Sincan Cezaevi’nde görevli infaz koruma memurlarının sayım için girdikleri koğuşlarda ‘virüs size de bulaşsın’ deyip, ellerini etrafa sürerek tutukluları tedirgin etmeye çalıştığı belirtildi
Koranavirüs (Kovid-19) salgını nedeniyle Türkiye cezaevlerindeki tutuklu ve hükümlüler ile birlikte başta aileleri olmak üzere demokratik kamuoyu, virüsün ülkede görülmeye başlandığı 11 Mart’tan bu yana kaygı içerisinde. İktidar tarafından hazırlanıp, siyasi tutukluların kapsam dışında tutulduğu yeni infaz düzenlemesi üzerinde Meclis’te görüşmeler devam ederken, Adalet Bakanı Abdulhamit Gül’ün, bugün açıklamada yaptığı pozitif tanı teşhisi konulan 5 açık cezaevindeki 17 hükümlüden 3’ünün hayatını kaybettiği, 13’ünün ise tedavilerine devam edildiğini söylemesi kaygıları daha da büyüttü.
Sincan Kadın Kapalı Cezaevi’nde kalan siyasi tutuklu Süheyla Taş’ın telefonla görüştüğü ailesine aktardığı bilgiler ise, cezaevlerindeki durumu anlatmaya yetecek türden.

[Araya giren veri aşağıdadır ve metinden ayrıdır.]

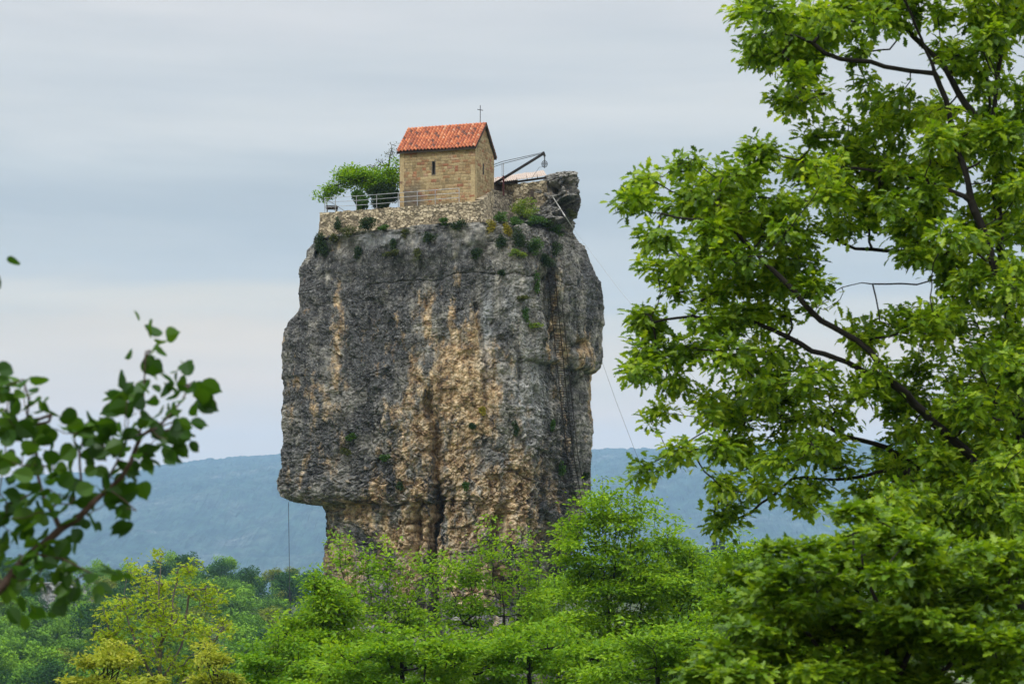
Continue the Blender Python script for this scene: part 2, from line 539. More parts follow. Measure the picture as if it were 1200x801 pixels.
ROCK = rock_material()
ASHLAR = masonry_material('church_sandstone', [(0.0, (0.24, 0.19, 0.11)), (0.2, (0.36, 0.29, 0.165)), (0.45, (0.48, 0.395, 0.235)),
                          (0.66, (0.41, 0.31, 0.175)), (0.80, (0.33, 0.225, 0.125)), (0.90, (0.38, 0.21, 0.12)), (0.96, (0.30, 0.135, 0.085)), (1.0, (0.54, 0.47, 0.32))],
                          (0.25, 0.19, 0.12))
RUBBLE = masonry_material('rubble_limestone', [(0.0, (0.20, 0.18, 0.135)), (0.35, (0.38, 0.335, 0.245)), (0.7, (0.55, 0.49, 0.36)), (1.0, (0.74, 0.67, 0.51))],
                          (0.17, 0.15, 0.11), mlo=0.03, mhi=0.16)
RUBBLE_GREY = masonry_material('grey_rubble', [(0.0, (0.22, 0.20, 0.16)), (0.5, (0.35, 0.32, 0.26)), (1.0, (0.5, 0.46, 0.37))],
                               (0.12, 0.11, 0.09), mlo=0.03, mhi=0.16)


def tile_material():
    m, t, o = newmat('terracotta_tiles')
    c = N(t, 'ShaderNodeTexCoord')
    A = lambda n: N(t, 'ShaderNodeAttribute', attribute_name=n).outputs['Fac']
    r = ramp(t, [(0.0, (0.09, 0.05, 0.04)), (0.08, (0.22, 0.08, 0.05)), (0.3, (0.39, 0.11, 0.045)), (0.6, (0.54, 0.17, 0.065)), (0.85, (0.60, 0.24, 0.105)), (1.0, (0.60, 0.35, 0.22))])
    t.links.new(A('stone'), r.inputs[0])
    n = N(t, 'ShaderNodeTexNoise', {'Vector': c.outputs['Object'], 'Scale': 6.0, 'Detail': 5.0})
    v = ramp(t, [(0.3, (0.6, 0.58, 0.56)), (0.6, (1.1, 1.1, 1.1))])
    t.links.new(n.outputs['Fac'], v.inputs[0])
    c1 = mixc(t, 1.0, r.outputs[0], v.outputs[0], 'MULTIPLY')
    p = N(t, 'ShaderNodeBsdfPrincipled', {'Base Color': c1, 'Roughness': 0.75})
    t.links.new(p.outputs[0], o.inputs[0])
    return m


TILES = tile_material()
SHEET = simple('weathered_corrugated_sheet', (0.42, 0.35, 0.30), 0.7, 0.1, var=0.18, scale=1.5)

# ------------------------------------------------------------------ ground
def ground_mesh():
    ys = np.concatenate([np.linspace(-300, 0, 10), np.linspace(4, 240, 60), np.linspace(246, 700, 90), np.linspace(730, 2500, 40), np.linspace(2700, 12800, 28)])
    us = np.linspace(-1, 1, 181)
    Y, U = np.meshgrid(ys, us, indexing='ij')
    X = U * np.abs(U) ** 0.8 * (1500 + 0.7 * np.abs(Y))
    Z = ground_z(X, Y)
    p = np.stack([X.ravel() / 9, Y.ravel() / 9, 0 * X.ravel()], 1)
    Z = Z + (fbm(p, 4, 5) * 0.25).reshape(Z.shape) * np.clip(np.hypot(X, Y) / 15, 0, 1)
    b = MB()
    b.grid(np.stack([X, Y, Z], -1).transpose(1, 0, 2))
    m, t, o = newmat('slope_grass_and_litter')
    c = N(t, 'ShaderNodeTexCoord')
    n = N(t, 'ShaderNodeTexNoise', {'Vector': c.outputs['Object'], 'Scale': 0.35, 'Detail': 9.0, 'Roughness': 0.7})
    r = ramp(t, [(0.3, (0.035, 0.05, 0.018)), (0.5, (0.05, 0.085, 0.02)), (0.62, (0.075, 0.065, 0.035)), (0.8, (0.07, 0.12, 0.03))])
    t.links.new(n.outputs['Fac'], r.inputs[0])
    bp = N(t, 'ShaderNodeBump', {'Height': n.outputs['Fac'], 'Strength': 0.7, 'Distance': 0.5})
    p_ = N(t, 'ShaderNodeBsdfPrincipled', {'Base Color': r.outputs[0], 'Roughness': 0.95, 'Normal': bp.outputs[0]})
    t.links.new(p_.outputs[0], o.inputs[0])
    tag(b.build('ground', m, smooth=True), kind='structure')


ground_mesh()


def mountains():
    prof = np.array([(-900, 640), (-500, 600), (-200, 575), (0, 562), (100, 556), (150, 556), (172, 553), (200, 545), (250, 540), (300, 537), (330, 535), (420, 531),
                     (520, 530), (640, 531), (700, 530), (760, 529), (840, 526), (930, 520), (1050, 518), (1200, 524), (1500, 545), (2000, 590), (2500, 640)], float)
    xs = np.concatenate([np.linspace(-3900, -1600, 150), np.linspace(-1595, 1595, 1064), np.linspace(1600, 3900, 150)])
    ys = np.concatenate([np.linspace(2150, 3400, 40), np.linspace(3410, 4300, 110), np.linspace(4306, 4560, 44), np.linspace(4580, 5000, 20), np.linspace(5040, 6400, 25)])
    Xg, Yg = np.meshgrid(xs, ys, indexing='ij')
    MS = 2.0
    pxs = 600 + Xg / 4400 * F
    zr = CZ + (600 - np.interp(pxs, prof[:, 0], prof[:, 1])) / F * 4400 * MS
    t = np.clip((Yg - 2200) / 2200, 0, 1)
    ease = 0.35 * t + 0.65 * t * t * (3 - 2 * t)
    back = np.clip((Yg - 4450) / 1800, 0, 1)
    Z = -300 + (zr + 300) * ease - back * 120
    p = np.stack([Xg.ravel() / 420, Yg.ravel() / 420, 0 * Xg.ravel()], 1)
    rel = fbm(p, 5, 31).reshape(Z.shape)
    Z = Z + rel * 36 * np.clip(1 - np.abs(Yg - 4400) / 400, 0, 1) * 0.15 + rel * 75 * np.clip((Yg - 2200) / 600, 0, 1) * np.clip((4300 - Yg) / 500, 0, 1)
    q = np.stack([Xg.ravel() / 5, Yg.ravel() / 9, 0 * Xg.ravel()], 1)
    Z = Z + (np.abs(vnoise(q, 9)) * 9 + np.abs(vnoise(q / 3, 12)) * 12 + vnoise(q / 12, 13) * 7).reshape(Z.shape)
    b = MB()
    b.grid(np.stack([Xg * MS, Yg * MS, Z], -1))
    m, tr, o = newmat('wooded_mountain')
    c = N(tr, 'ShaderNodeTexCoord')
    n = N(tr, 'ShaderNodeTexNoise', {'Vector': c.outputs['Object'], 'Scale': 0.0033, 'Detail': 12.0, 'Roughness': 0.7})
    r = ramp(tr, [(0.33, (0.006, 0.018, 0.014)), (0.48, (0.022, 0.045, 0.03)), (0.58, (0.045, 0.06, 0.05)), (0.66, (0.12, 0.12, 0.12)), (0.76, (0.22, 0.21, 0.21))])
    tr.links.new(n.outputs['Fac'], r.inputs[0])
    n2_ = N(tr, 'ShaderNodeTexNoise', {'Vector': c.outputs['Object'], 'Scale': 0.02, 'Detail': 8.0, 'Roughness': 0.7})
    r2_ = ramp(tr, [(0.4, (0.2, 0.2, 0.2)), (0.6, (1.6, 1.6, 1.6))])
    tr.links.new(n2_.outputs['Fac'], r2_.inputs[0])
    cc = mixc(tr, 1.0, r.outputs[0], r2_.outputs[0], 'MULTIPLY')
    pb = N(tr, 'ShaderNodeBsdfDiffuse', {'Color': cc})
    tr.links.new(pb.outputs[0], o.inputs[0])
    tag(b.build('mountains', m, smooth=False), kind='structure')


mountains()


# ------------------------------------------------------------------ the limestone pillar
YC = 141.0


def prof_to_world(pts, depth):
    a = np.array([P(x, y, depth) for x, y in pts])
    o = np.argsort(a[:, 2])
    return a[o, 2], a[o, 0]


LEFT = [(373, 262), (371.5, 275.7), (366, 281), (358.7, 286), (355, 298), (350.6, 314), (350, 345), (350.6, 360), (345, 368), (338, 376), (334, 392), (331, 421),
        (330, 450), (329, 480), (330, 490), (329.5, 509), (331, 530), (330, 548), (325, 562), (325, 572), (329, 581), (337, 586), (350, 589.5), (377, 592), (380, 599), (385, 612), (384, 630), (380, 655),
        (379, 687), (384, 705), (380, 740), (372, 790), (360, 860), (350, 1000)]
RIGHT = [(650, 197), (662.8, 200), (672, 203), (679, 209), (681, 225), (680.6, 245), (677, 258), (674, 266), (674, 280.6), (681, 293), (692, 310), (701.7, 335.8), (705.6, 361.7), (706, 385),
         (705, 404), (704, 425), (701, 433), (697, 437), (690, 439), (690, 455), (691, 472), (694.7, 507), (693, 535), (690.5, 567), (687.7, 588), (684, 610), (676, 640), (672, 655), (664, 668),
         (652, 675), (646, 690), (645, 740), (652, 800), (665, 860), (680, 1000)]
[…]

Kaldıkları cezaevinde salgına karşı herhangi bir önlem alınmadığını belirten Taş, yemeklerde hijyene dikkat edilmediği gibi, cezaevi kantininden temizlik ve hijyen malzemelerini temin edemediklerini ifade etti.
Taş, sabah ve akşam saatlerinde sayım için koğuşlarına gelen gardiyanların salgın riski nedeniyle koğuşa girmeden, cam arkasından sayım yapmalarını talep etmelerine rağmen bu taleplerinin kabul edilmediğini de aktardı. Üstelik koğuşa gelen gardiyanların ‘virüs size de bulaşsın’ diyerek, ellerini etrafa sürdükleri ve kahkahalar attıklarını ailesine anlatan Taş, bu yaklaşımdan rahatsız olduklarını dile getirdi.
Taş, yine cezaevinde haftada iki defa verilen sıcak suyun açlık grevleri döneminde olduğu gibi sarı renkte aktığını da dile getirdi.